Friday, June 25, 2010

From Card Fees to Mortgages, a New Day for Consumers

New York Times article "From Card Fees to Mortgages, a New Day for Consumers" (June 25th, 2010) points to new legislation on mortgage payments. The article is wrong to claim that consumers are helped by some of the new rules. In fact, it is lenders who are helped.
The bill offers a number of new protections, many of which are a bit like closing the barn door after all of the animals escaped. Lenders, for instance, will have to check borrowers’ income and assets. Most lenders have learned that lesson by now or have ceased to exist.
A poor person renting a small apartment, living paycheck by paycheck was allowed temporary access to a nice home on which he paid almost nothing monthly and made no down payments. He knew that he couldn't possibly afford a home, and enjoyed the free-ride while it lasted. Eventually the home would be foreclosed upon and he (without any assets to worry about) would return to life just as it was before his free ride.

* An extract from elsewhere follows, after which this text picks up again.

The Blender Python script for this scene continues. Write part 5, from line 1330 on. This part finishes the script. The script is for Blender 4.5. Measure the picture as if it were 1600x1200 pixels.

The lender--or whomever the debt had been sold to--was the one who lost big time by giving homes to poor people with no income or assets. As the article notes, these lenders have ceased to exist. One would presume that if they were making profits (rather than losses) by acting as they did that this legislation would not be so moot. Fortunately, the market has a way of correcting this absurd behavior and lenders stopped giving almost free homes to people years ago.